In 1944, the British drew up plans for a Malayan Union, which would turn the Federated and Unfederated Malay States, plus Penang and Malacca (but not Singapore), into a single Crown colony, with a view towards independence. The Bornean territories and Singapore were left out as it was thought this would make union more difficult to achieve.[30] There was however strong opposition from the Malays, who opposed the weakening of the Malay rulers and the granting of citizenship to the ethnic Chinese and other minorities.[74] The British had decided on equality between races as they perceived the Chinese and Indians as more loyal to the British during the war than the Malays.[30] The Sultans, who had initially supported it, backed down and placed themselves at the head of the resistance.

In 1946, the United Malays National Organisation (UMNO) was founded by Malay nationalists led by Dato Onn bin Jaafar, the Chief Minister of Johor.[30] UMNO favoured independence for Malaya, but only if the new state was run exclusively by the Malays. Faced with implacable Malay opposition, the British dropped the plan for equal citizenship. The Malayan Union was thus established in 1946, and was dissolved in 1948 and replaced by the Federation of Malaya, which restored the autonomy of the rulers of the Malay states under British protection.

Meanwhile, the Communists were moving towards open insurrection. The MPAJA had been disbanded in December 1945, and the MCP organised as a legal political party, but the MPAJA’s arms were carefully stored for future use. The MCP policy was for immediate independence with full equality for all races. This meant it recruited very few Malays. The Party’s strength was in the Chinese-dominated trade unions, particularly in Singapore, and in the Chinese schools, where the teachers, mostly born in China, saw the Communist Party of China as the leader of China’s national revival. In March 1947, reflecting the international Communist movement’s “turn to left” as the Cold War set in, the MCP leader Lai Tek was purged and replaced by the veteran MPAJA guerrilla leader Chin Peng, who turned the party increasingly to direct action. These rebels, under the leadership of the MCP, launched guerrilla operations designed to force the British out of Malaya. In July, following a string of assassinations of plantation managers, the colonial government struck back, declaring a State of Emergency, banning the MCP and arresting hundreds of its militants. The Party retreated to the jungle and formed the Malayan Peoples’ Liberation Army, with about 13,000 men under arms, all Chinese.

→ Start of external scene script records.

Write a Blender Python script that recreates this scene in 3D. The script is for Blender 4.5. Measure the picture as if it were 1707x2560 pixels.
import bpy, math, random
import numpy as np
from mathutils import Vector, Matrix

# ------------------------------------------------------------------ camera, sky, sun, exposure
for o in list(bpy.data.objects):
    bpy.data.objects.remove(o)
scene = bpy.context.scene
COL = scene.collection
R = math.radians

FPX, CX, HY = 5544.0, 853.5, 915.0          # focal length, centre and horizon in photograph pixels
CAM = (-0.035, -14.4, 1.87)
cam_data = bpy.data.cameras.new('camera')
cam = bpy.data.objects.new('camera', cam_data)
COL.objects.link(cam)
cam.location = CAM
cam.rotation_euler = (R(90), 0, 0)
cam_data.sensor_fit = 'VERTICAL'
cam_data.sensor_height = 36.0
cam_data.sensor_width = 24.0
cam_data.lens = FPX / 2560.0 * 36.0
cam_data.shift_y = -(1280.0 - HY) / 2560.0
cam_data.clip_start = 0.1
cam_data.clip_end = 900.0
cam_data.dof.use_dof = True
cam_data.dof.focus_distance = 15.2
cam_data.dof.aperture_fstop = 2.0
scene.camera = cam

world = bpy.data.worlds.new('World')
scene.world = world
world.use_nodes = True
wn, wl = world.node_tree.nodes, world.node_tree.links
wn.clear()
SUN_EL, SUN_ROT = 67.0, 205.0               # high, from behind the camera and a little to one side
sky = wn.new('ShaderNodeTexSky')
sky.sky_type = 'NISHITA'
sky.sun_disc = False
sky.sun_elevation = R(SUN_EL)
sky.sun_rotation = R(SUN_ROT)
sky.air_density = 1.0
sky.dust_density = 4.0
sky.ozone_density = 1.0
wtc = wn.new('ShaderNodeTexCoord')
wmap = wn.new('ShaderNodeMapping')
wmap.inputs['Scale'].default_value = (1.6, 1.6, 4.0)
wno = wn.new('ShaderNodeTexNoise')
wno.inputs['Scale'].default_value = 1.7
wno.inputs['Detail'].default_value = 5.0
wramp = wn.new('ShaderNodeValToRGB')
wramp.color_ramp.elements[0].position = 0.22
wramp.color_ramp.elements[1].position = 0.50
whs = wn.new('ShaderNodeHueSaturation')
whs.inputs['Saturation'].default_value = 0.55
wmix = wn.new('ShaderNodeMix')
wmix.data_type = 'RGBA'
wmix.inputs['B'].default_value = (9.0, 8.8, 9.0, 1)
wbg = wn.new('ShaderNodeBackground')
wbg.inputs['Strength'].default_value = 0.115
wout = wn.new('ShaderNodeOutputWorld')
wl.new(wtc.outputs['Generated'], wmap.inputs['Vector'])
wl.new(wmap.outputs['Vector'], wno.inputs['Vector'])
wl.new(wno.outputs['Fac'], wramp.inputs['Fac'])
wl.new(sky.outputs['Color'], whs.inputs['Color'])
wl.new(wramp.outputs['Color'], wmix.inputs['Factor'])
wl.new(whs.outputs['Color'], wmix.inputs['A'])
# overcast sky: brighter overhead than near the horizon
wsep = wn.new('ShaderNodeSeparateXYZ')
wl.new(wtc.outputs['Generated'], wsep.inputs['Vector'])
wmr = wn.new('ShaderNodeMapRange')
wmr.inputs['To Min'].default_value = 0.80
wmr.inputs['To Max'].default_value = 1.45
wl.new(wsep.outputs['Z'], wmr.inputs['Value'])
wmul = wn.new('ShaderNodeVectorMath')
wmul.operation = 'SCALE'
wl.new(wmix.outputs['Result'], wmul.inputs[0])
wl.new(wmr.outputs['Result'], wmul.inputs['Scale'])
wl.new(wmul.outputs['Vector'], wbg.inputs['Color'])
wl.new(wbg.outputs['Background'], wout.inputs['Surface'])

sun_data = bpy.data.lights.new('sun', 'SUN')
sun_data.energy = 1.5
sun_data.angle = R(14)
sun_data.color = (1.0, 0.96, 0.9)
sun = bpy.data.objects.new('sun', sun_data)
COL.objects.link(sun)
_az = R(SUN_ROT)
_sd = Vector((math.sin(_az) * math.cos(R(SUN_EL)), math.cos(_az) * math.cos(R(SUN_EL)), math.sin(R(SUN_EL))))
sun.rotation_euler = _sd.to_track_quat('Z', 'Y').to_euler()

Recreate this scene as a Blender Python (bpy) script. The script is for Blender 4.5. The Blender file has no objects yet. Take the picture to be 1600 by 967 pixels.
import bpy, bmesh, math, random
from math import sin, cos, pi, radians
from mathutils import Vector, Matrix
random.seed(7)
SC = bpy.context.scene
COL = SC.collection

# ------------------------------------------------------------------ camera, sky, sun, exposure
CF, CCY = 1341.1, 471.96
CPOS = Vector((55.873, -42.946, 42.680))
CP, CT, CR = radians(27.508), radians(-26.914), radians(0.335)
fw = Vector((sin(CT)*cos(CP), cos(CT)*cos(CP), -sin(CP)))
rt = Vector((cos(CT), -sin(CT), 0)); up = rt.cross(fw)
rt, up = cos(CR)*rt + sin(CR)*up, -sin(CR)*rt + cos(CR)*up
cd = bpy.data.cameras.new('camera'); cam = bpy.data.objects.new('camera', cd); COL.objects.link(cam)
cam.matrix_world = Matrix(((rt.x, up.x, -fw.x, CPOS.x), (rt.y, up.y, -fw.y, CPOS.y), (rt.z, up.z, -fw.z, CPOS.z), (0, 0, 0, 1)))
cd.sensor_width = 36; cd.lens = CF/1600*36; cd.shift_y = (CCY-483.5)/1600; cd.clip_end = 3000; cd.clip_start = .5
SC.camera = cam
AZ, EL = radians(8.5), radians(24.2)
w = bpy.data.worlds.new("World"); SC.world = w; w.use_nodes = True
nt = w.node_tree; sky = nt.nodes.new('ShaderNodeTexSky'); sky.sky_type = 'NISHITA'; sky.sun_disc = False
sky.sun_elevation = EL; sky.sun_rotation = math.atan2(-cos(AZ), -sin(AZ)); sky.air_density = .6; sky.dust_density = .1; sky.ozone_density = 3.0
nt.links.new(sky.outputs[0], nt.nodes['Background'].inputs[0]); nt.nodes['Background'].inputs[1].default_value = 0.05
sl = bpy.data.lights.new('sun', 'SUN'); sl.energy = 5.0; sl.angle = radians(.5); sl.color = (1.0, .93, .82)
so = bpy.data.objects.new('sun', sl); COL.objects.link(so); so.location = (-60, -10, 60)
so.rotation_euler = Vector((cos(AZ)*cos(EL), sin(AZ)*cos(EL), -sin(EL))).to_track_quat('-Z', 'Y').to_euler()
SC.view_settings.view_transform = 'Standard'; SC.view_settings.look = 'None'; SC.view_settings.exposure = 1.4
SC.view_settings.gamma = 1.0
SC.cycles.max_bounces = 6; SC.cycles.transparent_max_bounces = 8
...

The Malayan Emergency as it was known, lasted from 1948 to 1960, and involved a long anti-insurgency campaign by Commonwealth troops in Malaya. The British strategy, which proved ultimately successful, was to isolate the MCP from its support base by a combination of economic and political concessions to the Chinese and the resettlement of Chinese squatters into “New Villages” in “white areas” free of MCP influence. The effective mobilisation of the Malays against the MCP was also an important part of the British strategy. From 1949 the MCP campaign lost momentum and the number of recruits fell sharply. Although the MCP succeeded in assassinating the British High Commissioner, Sir Henry Gurney, in October 1951, this turn to terrorist tactics alienated many moderate Chinese from the Party. The arrival of Lt.-Gen Sir Gerald Templer as British commander in 1952 was the beginning of the end of the Emergency. Templer invented the techniques of counter-insurgency warfare in Malaya and applied them ruthlessly. Although the insurgency was defeated Commonwealth troops remained with the backdrop of the Cold War. Against this backdrop, independence for the Federation within the Commonwealth was granted on 31 August 1957, with Tunku Abdul Rahman as the first prime minister.